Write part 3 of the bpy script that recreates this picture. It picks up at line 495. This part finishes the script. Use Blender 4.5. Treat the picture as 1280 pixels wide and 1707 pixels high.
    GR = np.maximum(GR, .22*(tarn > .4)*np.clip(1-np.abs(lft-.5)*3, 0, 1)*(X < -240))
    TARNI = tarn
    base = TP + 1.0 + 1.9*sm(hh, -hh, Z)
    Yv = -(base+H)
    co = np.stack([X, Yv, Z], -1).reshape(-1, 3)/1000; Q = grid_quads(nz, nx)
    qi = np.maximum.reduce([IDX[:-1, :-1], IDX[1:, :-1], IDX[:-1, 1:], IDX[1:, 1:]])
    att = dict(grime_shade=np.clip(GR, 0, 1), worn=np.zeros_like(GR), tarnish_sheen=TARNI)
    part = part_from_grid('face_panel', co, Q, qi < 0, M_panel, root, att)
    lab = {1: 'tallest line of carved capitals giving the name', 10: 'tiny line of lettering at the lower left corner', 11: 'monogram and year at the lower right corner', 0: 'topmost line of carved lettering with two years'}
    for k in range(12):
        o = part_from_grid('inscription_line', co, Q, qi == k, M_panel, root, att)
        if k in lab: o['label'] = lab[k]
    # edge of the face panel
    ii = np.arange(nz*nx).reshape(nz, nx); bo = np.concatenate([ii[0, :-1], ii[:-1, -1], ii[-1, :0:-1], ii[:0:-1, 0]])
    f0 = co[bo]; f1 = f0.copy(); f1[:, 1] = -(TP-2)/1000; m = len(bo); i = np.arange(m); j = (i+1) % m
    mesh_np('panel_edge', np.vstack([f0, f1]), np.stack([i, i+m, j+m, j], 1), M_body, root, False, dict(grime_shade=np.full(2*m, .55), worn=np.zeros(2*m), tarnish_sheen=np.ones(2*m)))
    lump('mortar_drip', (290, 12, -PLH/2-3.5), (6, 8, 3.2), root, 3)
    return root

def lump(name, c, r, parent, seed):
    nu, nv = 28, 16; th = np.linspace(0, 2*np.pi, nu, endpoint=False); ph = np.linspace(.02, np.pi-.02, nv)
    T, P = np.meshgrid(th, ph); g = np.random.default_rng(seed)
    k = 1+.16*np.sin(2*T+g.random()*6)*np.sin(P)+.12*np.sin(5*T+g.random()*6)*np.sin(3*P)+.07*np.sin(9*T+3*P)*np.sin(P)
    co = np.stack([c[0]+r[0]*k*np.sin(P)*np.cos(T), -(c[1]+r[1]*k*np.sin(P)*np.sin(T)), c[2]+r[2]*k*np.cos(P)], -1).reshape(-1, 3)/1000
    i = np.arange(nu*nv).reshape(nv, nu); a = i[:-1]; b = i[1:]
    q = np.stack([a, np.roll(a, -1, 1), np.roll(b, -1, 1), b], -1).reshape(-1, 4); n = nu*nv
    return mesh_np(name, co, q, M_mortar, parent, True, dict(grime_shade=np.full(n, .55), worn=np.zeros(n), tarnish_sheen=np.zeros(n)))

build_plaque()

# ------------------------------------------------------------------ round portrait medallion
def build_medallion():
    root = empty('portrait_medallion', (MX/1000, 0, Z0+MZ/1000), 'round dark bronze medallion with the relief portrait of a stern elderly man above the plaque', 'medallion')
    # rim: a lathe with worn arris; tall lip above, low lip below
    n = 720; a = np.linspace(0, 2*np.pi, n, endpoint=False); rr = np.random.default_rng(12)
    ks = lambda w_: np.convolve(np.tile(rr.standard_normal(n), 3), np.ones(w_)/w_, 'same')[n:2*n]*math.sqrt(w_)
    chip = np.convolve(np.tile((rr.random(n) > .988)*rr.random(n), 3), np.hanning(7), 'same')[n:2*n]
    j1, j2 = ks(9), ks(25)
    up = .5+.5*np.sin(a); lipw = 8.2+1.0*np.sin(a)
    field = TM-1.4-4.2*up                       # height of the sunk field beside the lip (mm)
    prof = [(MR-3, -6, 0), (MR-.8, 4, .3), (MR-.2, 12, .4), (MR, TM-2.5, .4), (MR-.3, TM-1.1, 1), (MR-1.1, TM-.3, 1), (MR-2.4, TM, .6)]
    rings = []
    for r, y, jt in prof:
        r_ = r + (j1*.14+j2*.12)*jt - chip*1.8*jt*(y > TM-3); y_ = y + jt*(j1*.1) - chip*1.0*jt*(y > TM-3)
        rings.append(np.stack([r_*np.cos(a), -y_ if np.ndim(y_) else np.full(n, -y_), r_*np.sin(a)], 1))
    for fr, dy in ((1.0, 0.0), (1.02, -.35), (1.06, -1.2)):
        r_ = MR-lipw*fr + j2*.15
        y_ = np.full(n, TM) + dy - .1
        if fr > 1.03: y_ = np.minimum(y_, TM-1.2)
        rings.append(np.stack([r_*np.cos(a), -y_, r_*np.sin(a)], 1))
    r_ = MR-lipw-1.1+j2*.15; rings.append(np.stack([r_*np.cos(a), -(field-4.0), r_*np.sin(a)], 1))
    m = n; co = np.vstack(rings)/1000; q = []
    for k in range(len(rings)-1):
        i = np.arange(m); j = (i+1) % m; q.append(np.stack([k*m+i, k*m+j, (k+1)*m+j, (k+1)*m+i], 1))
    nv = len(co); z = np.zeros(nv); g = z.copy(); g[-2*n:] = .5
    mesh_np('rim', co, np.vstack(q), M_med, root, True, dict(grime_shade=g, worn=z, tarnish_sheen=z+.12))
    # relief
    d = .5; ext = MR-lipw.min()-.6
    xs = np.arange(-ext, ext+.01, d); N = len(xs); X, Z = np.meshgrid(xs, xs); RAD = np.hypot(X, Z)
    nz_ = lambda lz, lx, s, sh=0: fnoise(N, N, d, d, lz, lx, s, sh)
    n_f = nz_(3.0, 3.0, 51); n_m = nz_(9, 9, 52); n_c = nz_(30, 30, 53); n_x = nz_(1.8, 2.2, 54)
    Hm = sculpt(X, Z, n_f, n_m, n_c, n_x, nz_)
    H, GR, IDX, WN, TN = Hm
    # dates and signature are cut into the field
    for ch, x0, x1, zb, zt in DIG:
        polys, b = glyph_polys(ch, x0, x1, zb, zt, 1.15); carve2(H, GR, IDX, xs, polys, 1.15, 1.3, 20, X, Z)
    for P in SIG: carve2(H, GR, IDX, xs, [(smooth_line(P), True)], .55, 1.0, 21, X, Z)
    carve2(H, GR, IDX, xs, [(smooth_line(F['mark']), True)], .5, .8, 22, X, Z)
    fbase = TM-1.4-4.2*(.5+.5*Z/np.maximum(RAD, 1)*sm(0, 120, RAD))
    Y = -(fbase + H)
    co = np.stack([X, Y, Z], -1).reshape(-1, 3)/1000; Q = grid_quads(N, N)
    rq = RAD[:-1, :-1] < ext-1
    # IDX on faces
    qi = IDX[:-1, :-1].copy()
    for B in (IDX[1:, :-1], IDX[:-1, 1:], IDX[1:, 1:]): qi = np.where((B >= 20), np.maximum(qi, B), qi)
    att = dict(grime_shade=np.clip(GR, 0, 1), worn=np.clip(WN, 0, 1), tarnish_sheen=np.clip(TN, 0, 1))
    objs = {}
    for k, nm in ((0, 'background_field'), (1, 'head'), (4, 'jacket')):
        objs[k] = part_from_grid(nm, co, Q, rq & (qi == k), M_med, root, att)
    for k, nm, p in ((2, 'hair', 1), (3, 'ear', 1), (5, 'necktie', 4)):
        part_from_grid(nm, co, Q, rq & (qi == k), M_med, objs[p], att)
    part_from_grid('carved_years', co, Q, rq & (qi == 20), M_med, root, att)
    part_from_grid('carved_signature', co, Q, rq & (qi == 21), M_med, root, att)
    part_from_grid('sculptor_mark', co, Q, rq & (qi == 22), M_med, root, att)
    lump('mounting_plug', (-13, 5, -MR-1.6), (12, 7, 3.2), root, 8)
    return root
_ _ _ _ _
## Directions for this task
Please repeat the material above, word for word and in full.

## Result of this task
Write part 3 of the bpy script that recreates this picture. It picks up at line 495. This part finishes the script. Use Blender 4.5. Treat the picture as 1280 pixels wide and 1707 pixels high.
    GR = np.maximum(GR, .22*(tarn > .4)*np.clip(1-np.abs(lft-.5)*3, 0, 1)*(X < -240))
    TARNI = tarn
    base = TP + 1.0 + 1.9*sm(hh, -hh, Z)
    Yv = -(base+H)
    co = np.stack([X, Yv, Z], -1).reshape(-1, 3)/1000; Q = grid_quads(nz, nx)
    qi = np.maximum.reduce([IDX[:-1, :-1], IDX[1:, :-1], IDX[:-1, 1:], IDX[1:, 1:]])
    att = dict(grime_shade=np.clip(GR, 0, 1), worn=np.zeros_like(GR), tarnish_sheen=TARNI)
    part = part_from_grid('face_panel', co, Q, qi < 0, M_panel, root, att)
    lab = {1: 'tallest line of carved capitals giving the name', 10: 'tiny line of lettering at the lower left corner', 11: 'monogram and year at the lower right corner', 0: 'topmost line of carved lettering with two years'}
    for k in range(12):
        o = part_from_grid('inscription_line', co, Q, qi == k, M_panel, root, att)
        if k in lab: o['label'] = lab[k]
    # edge of the face panel
    ii = np.arange(nz*nx).reshape(nz, nx); bo = np.concatenate([ii[0, :-1], ii[:-1, -1], ii[-1, :0:-1], ii[:0:-1, 0]])
    f0 = co[bo]; f1 = f0.copy(); f1[:, 1] = -(TP-2)/1000; m = len(bo); i = np.arange(m); j = (i+1) % m
    mesh_np('panel_edge', np.vstack([f0, f1]), np.stack([i, i+m, j+m, j], 1), M_body, root, False, dict(grime_shade=np.full(2*m, .55), worn=np.zeros(2*m), tarnish_sheen=np.ones(2*m)))
    lump('mortar_drip', (290, 12, -PLH/2-3.5), (6, 8, 3.2), root, 3)
    return root

def lump(name, c, r, parent, seed):
    nu, nv = 28, 16; th = np.linspace(0, 2*np.pi, nu, endpoint=False); ph = np.linspace(.02, np.pi-.02, nv)
    T, P = np.meshgrid(th, ph); g = np.random.default_rng(seed)
    k = 1+.16*np.sin(2*T+g.random()*6)*np.sin(P)+.12*np.sin(5*T+g.random()*6)*np.sin(3*P)+.07*np.sin(9*T+3*P)*np.sin(P)
    co = np.stack([c[0]+r[0]*k*np.sin(P)*np.cos(T), -(c[1]+r[1]*k*np.sin(P)*np.sin(T)), c[2]+r[2]*k*np.cos(P)], -1).reshape(-1, 3)/1000
    i = np.arange(nu*nv).reshape(nv, nu); a = i[:-1]; b = i[1:]
    q = np.stack([a, np.roll(a, -1, 1), np.roll(b, -1, 1), b], -1).reshape(-1, 4); n = nu*nv
    return mesh_np(name, co, q, M_mortar, parent, True, dict(grime_shade=np.full(n, .55), worn=np.zeros(n), tarnish_sheen=np.zeros(n)))

build_plaque()

# ------------------------------------------------------------------ round portrait medallion
def build_medallion():
    root = empty('portrait_medallion', (MX/1000, 0, Z0+MZ/1000), 'round dark bronze medallion with the relief portrait of a stern elderly man above the plaque', 'medallion')
    # rim: a lathe with worn arris; tall lip above, low lip below
    n = 720; a = np.linspace(0, 2*np.pi, n, endpoint=False); rr = np.random.default_rng(12)
    ks = lambda w_: np.convolve(np.tile(rr.standard_normal(n), 3), np.ones(w_)/w_, 'same')[n:2*n]*math.sqrt(w_)
    chip = np.convolve(np.tile((rr.random(n) > .988)*rr.random(n), 3), np.hanning(7), 'same')[n:2*n]
    j1, j2 = ks(9), ks(25)
    up = .5+.5*np.sin(a); lipw = 8.2+1.0*np.sin(a)
    field = TM-1.4-4.2*up                       # height of the sunk field beside the lip (mm)
    prof = [(MR-3, -6, 0), (MR-.8, 4, .3), (MR-.2, 12, .4), (MR, TM-2.5, .4), (MR-.3, TM-1.1, 1), (MR-1.1, TM-.3, 1), (MR-2.4, TM, .6)]
    rings = []
    for r, y, jt in prof:
        r_ = r + (j1*.14+j2*.12)*jt - chip*1.8*jt*(y > TM-3); y_ = y + jt*(j1*.1) - chip*1.0*jt*(y > TM-3)
        rings.append(np.stack([r_*np.cos(a), -y_ if np.ndim(y_) else np.full(n, -y_), r_*np.sin(a)], 1))
    for fr, dy in ((1.0, 0.0), (1.02, -.35), (1.06, -1.2)):
        r_ = MR-lipw*fr + j2*.15
        y_ = np.full(n, TM) + dy - .1
        if fr > 1.03: y_ = np.minimum(y_, TM-1.2)
        rings.append(np.stack([r_*np.cos(a), -y_, r_*np.sin(a)], 1))
    r_ = MR-lipw-1.1+j2*.15; rings.append(np.stack([r_*np.cos(a), -(field-4.0), r_*np.sin(a)], 1))
    m = n; co = np.vstack(rings)/1000; q = []
    for k in range(len(rings)-1):
        i = np.arange(m); j = (i+1) % m; q.append(np.stack([k*m+i, k*m+j, (k+1)*m+j, (k+1)*m+i], 1))
    nv = len(co); z = np.zeros(nv); g = z.copy(); g[-2*n:] = .5
    mesh_np('rim', co, np.vstack(q), M_med, root, True, dict(grime_shade=g, worn=z, tarnish_sheen=z+.12))
    # relief
    d = .5; ext = MR-lipw.min()-.6
    xs = np.arange(-ext, ext+.01, d); N = len(xs); X, Z = np.meshgrid(xs, xs); RAD = np.hypot(X, Z)
    nz_ = lambda lz, lx, s, sh=0: fnoise(N, N, d, d, lz, lx, s, sh)
    n_f = nz_(3.0, 3.0, 51); n_m = nz_(9, 9, 52); n_c = nz_(30, 30, 53); n_x = nz_(1.8, 2.2, 54)
    Hm = sculpt(X, Z, n_f, n_m, n_c, n_x, nz_)
    H, GR, IDX, WN, TN = Hm
    # dates and signature are cut into the field
    for ch, x0, x1, zb, zt in DIG:
        polys, b = glyph_polys(ch, x0, x1, zb, zt, 1.15); carve2(H, GR, IDX, xs, polys, 1.15, 1.3, 20, X, Z)
    for P in SIG: carve2(H, GR, IDX, xs, [(smooth_line(P), True)], .55, 1.0, 21, X, Z)
    carve2(H, GR, IDX, xs, [(smooth_line(F['mark']), True)], .5, .8, 22, X, Z)
    fbase = TM-1.4-4.2*(.5+.5*Z/np.maximum(RAD, 1)*sm(0, 120, RAD))
    Y = -(fbase + H)
    co = np.stack([X, Y, Z], -1).reshape(-1, 3)/1000; Q = grid_quads(N, N)
    rq = RAD[:-1, :-1] < ext-1
    # IDX on faces
    qi = IDX[:-1, :-1].copy()
    for B in (IDX[1:, :-1], IDX[:-1, 1:], IDX[1:, 1:]): qi = np.where((B >= 20), np.maximum(qi, B), qi)
    att = dict(grime_shade=np.clip(GR, 0, 1), worn=np.clip(WN, 0, 1), tarnish_sheen=np.clip(TN, 0, 1))
    objs = {}
    for k, nm in ((0, 'background_field'), (1, 'head'), (4, 'jacket')):
        objs[k] = part_from_grid(nm, co, Q, rq & (qi == k), M_med, root, att)
    for k, nm, p in ((2, 'hair', 1), (3, 'ear', 1), (5, 'necktie', 4)):
        part_from_grid(nm, co, Q, rq & (qi == k), M_med, objs[p], att)
    part_from_grid('carved_years', co, Q, rq & (qi == 20), M_med, root, att)
    part_from_grid('carved_signature', co, Q, rq & (qi == 21), M_med, root, att)
    part_from_grid('sculptor_mark', co, Q, rq & (qi == 22), M_med, root, att)
    lump('mounting_plug', (-13, 5, -MR-1.6), (12, 7, 3.2), root, 8)
    return root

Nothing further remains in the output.